On the YC submission thread created when this vulnerability was first noticed there were several good solutions suggested for this problem. al3x from Twitter responded to several of the comments and if memory serves he thought several of the solutions would work.

For a halfway decent coder this could be solved in minutes. This has nothing to do with maintaining a huge website as some users have commented. Stuff like this should probably break less when your website is huge.


I generally take the view that people are too hard on Twitter, and that maintaining a gigantic network like this is a lot more difficult than it looks.

This, though, as a 'fix,' is just complete incompetence.


I used to give them the benefit of the doubt on that. I've now changed my view to: it's probably more difficult than it looks, but Twitter makes it look impossible.


To anyone with any level of web security experience, the real fix for this (proper escaping) should be obvious.

For every really trivial vulnerability like this that Twitter can't fix, there must be scores of slightly more subtle vulns that go undisclosed.


Semi-off-topic, but I found something seriously wrong with Craigslist.

https://post.craigslist.org/manage/1340717167/tkrju#tr231033

That link will allow you to edit that post.

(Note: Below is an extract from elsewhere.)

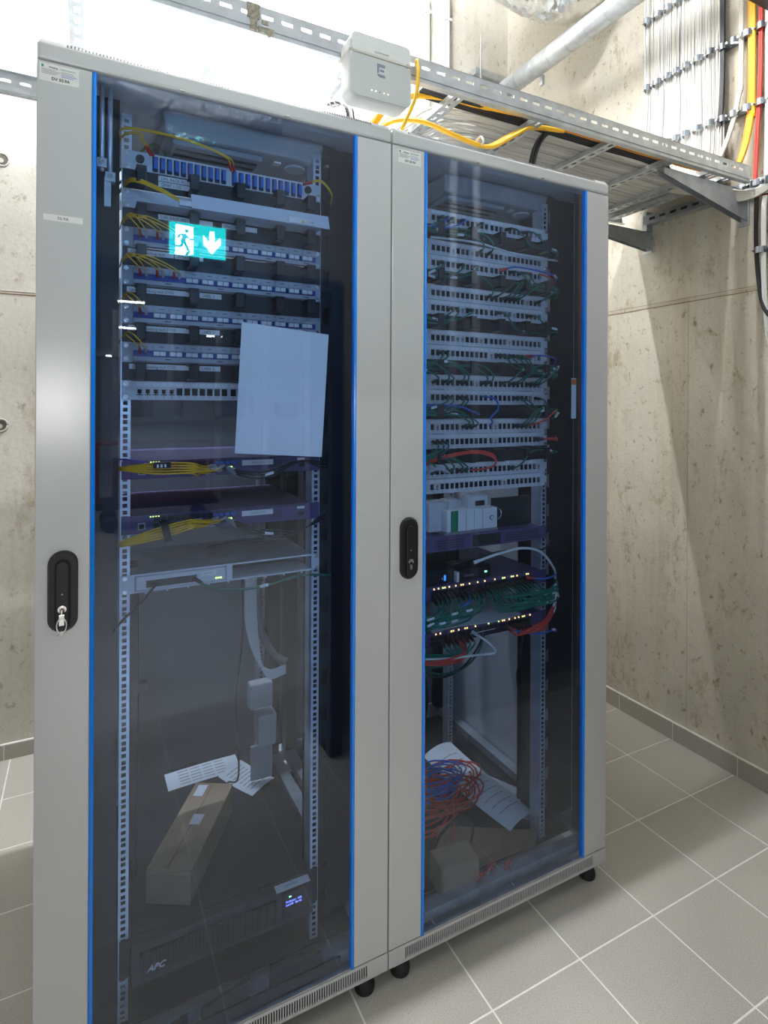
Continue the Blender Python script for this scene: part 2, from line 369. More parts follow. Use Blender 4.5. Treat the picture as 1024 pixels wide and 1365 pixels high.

You don't even have to be logged in.

I've already alerted them, but let's see how long this lasts.


The hashtag isn't necessary, ie https://post.craigslist.org/manage/1340717167/tkrju works too.

Actually, I think craigslist probably views this more as a feature than an exploit. Since you don't need an account to post on craigslist, they can't do normal cookie based authentication, so they just give you a secret url for editing your page. Unfortunately, the only thing secret about the url is a 5 character alpha-numeric string, which I suppose would be possible to brute force.


Wow... Did some brand new intern get assigned the responsibility to "fix" this?

Like the author said, I think I'll be off Twitter for a little while too.


This is unbelievable. Even more so that they would not just disable the displaying of the application until they are sure that thing is fixed. My guess is this was just the beginning of big time spam/phish/... problems for twitter...


If you still want to use the (scary) web interface, there is always NoScript.


Twitter should disable everything except registration through the web interface. If it is not a script injection vulnerability, it is a 404 error returned for the CSS file resulting in a linear layout, or the web interface not loading at all. The API on the other hand is usually up (and by extension so are third party apps.) If they focus their attention on supporting the API they could charge app developers a fee, which many would happily pay since they would be the exclusive interfaces used for Twitter (since the web interface would be gone) and they could build ads, charge for app use, and provide customized extended Twitter functionality.

I am completely half serious on this.


does this mean that if I am using tweetdeck on a mac that i am vulnerable?


No, the exploit is only for applications capable of interpreting JavaScript, such as web browsers.